Restate the entries below verbatim.

* **EXTRACTED MATERIAL**:
════════

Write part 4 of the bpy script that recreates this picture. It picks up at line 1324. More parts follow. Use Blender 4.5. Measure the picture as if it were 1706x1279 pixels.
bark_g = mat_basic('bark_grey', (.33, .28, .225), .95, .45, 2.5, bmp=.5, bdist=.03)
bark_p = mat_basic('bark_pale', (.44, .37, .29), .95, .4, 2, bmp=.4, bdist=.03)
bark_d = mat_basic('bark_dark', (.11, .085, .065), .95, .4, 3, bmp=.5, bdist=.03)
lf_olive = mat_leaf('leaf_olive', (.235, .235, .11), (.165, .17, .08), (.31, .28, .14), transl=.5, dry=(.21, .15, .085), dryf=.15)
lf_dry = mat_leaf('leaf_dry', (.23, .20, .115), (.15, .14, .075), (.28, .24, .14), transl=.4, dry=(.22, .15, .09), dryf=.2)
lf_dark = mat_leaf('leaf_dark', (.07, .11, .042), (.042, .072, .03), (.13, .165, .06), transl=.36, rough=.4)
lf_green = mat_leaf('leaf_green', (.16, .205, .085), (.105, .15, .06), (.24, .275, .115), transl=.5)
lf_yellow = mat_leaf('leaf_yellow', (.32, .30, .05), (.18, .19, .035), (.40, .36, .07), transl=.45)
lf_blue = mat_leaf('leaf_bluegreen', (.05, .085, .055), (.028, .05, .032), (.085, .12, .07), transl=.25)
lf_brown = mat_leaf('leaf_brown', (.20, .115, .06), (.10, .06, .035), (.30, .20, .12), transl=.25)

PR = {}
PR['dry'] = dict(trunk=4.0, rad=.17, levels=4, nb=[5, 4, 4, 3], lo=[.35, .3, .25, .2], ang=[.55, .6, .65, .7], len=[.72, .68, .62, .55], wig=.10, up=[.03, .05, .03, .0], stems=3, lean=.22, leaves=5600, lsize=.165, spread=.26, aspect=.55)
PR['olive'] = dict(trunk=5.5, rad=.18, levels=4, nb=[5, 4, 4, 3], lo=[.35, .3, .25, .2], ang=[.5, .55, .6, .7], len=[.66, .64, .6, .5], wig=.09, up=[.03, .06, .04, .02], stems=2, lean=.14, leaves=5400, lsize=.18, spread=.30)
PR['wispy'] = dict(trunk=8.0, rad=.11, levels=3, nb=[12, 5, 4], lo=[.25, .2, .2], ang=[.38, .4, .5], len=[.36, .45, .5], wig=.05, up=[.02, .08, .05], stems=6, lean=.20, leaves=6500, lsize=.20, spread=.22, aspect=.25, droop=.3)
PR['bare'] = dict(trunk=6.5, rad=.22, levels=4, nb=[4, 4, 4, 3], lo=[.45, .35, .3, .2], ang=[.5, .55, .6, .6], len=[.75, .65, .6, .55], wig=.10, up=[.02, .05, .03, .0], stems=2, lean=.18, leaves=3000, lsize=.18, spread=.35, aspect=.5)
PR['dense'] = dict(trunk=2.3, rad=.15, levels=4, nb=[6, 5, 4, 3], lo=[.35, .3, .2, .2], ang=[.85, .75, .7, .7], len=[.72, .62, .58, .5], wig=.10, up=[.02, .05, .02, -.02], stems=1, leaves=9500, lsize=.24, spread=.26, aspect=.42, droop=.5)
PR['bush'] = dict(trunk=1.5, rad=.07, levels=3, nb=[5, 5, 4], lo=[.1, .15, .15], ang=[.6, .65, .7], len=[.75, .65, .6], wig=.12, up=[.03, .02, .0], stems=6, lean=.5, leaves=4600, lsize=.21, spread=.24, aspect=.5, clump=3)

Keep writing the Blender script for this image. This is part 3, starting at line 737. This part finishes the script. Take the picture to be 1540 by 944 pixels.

════════

* **SOLUTION TO THE EXERCISE**:
Write part 4 of the bpy script that recreates this picture. It picks up at line 1324. More parts follow. Use Blender 4.5. Measure the picture as if it were 1706x1279 pixels.
bark_g = mat_basic('bark_grey', (.33, .28, .225), .95, .45, 2.5, bmp=.5, bdist=.03)
bark_p = mat_basic('bark_pale', (.44, .37, .29), .95, .4, 2, bmp=.4, bdist=.03)
bark_d = mat_basic('bark_dark', (.11, .085, .065), .95, .4, 3, bmp=.5, bdist=.03)
lf_olive = mat_leaf('leaf_olive', (.235, .235, .11), (.165, .17, .08), (.31, .28, .14), transl=.5, dry=(.21, .15, .085), dryf=.15)
lf_dry = mat_leaf('leaf_dry', (.23, .20, .115), (.15, .14, .075), (.28, .24, .14), transl=.4, dry=(.22, .15, .09), dryf=.2)
lf_dark = mat_leaf('leaf_dark', (.07, .11, .042), (.042, .072, .03), (.13, .165, .06), transl=.36, rough=.4)
lf_green = mat_leaf('leaf_green', (.16, .205, .085), (.105, .15, .06), (.24, .275, .115), transl=.5)
lf_yellow = mat_leaf('leaf_yellow', (.32, .30, .05), (.18, .19, .035), (.40, .36, .07), transl=.45)
lf_blue = mat_leaf('leaf_bluegreen', (.05, .085, .055), (.028, .05, .032), (.085, .12, .07), transl=.25)
lf_brown = mat_leaf('leaf_brown', (.20, .115, .06), (.10, .06, .035), (.30, .20, .12), transl=.25)

PR = {}
PR['dry'] = dict(trunk=4.0, rad=.17, levels=4, nb=[5, 4, 4, 3], lo=[.35, .3, .25, .2], ang=[.55, .6, .65, .7], len=[.72, .68, .62, .55], wig=.10, up=[.03, .05, .03, .0], stems=3, lean=.22, leaves=5600, lsize=.165, spread=.26, aspect=.55)
PR['olive'] = dict(trunk=5.5, rad=.18, levels=4, nb=[5, 4, 4, 3], lo=[.35, .3, .25, .2], ang=[.5, .55, .6, .7], len=[.66, .64, .6, .5], wig=.09, up=[.03, .06, .04, .02], stems=2, lean=.14, leaves=5400, lsize=.18, spread=.30)
PR['wispy'] = dict(trunk=8.0, rad=.11, levels=3, nb=[12, 5, 4], lo=[.25, .2, .2], ang=[.38, .4, .5], len=[.36, .45, .5], wig=.05, up=[.02, .08, .05], stems=6, lean=.20, leaves=6500, lsize=.20, spread=.22, aspect=.25, droop=.3)
PR['bare'] = dict(trunk=6.5, rad=.22, levels=4, nb=[4, 4, 4, 3], lo=[.45, .35, .3, .2], ang=[.5, .55, .6, .6], len=[.75, .65, .6, .55], wig=.10, up=[.02, .05, .03, .0], stems=2, lean=.18, leaves=3000, lsize=.18, spread=.35, aspect=.5)
PR['dense'] = dict(trunk=2.3, rad=.15, levels=4, nb=[6, 5, 4, 3], lo=[.35, .3, .2, .2], ang=[.85, .75, .7, .7], len=[.72, .62, .58, .5], wig=.10, up=[.02, .05, .02, -.02], stems=1, leaves=9500, lsize=.24, spread=.26, aspect=.42, droop=.5)
PR['bush'] = dict(trunk=1.5, rad=.07, levels=3, nb=[5, 5, 4], lo=[.1, .15, .15], ang=[.6, .65, .7], len=[.75, .65, .6], wig=.12, up=[.03, .02, .0], stems=6, lean=.5, leaves=4600, lsize=.21, spread=.24, aspect=.5, clump=3)

Keep writing the Blender script for this image. This is part 3, starting at line 737. This part finishes the script. Take the picture to be 1540 by 944 pixels.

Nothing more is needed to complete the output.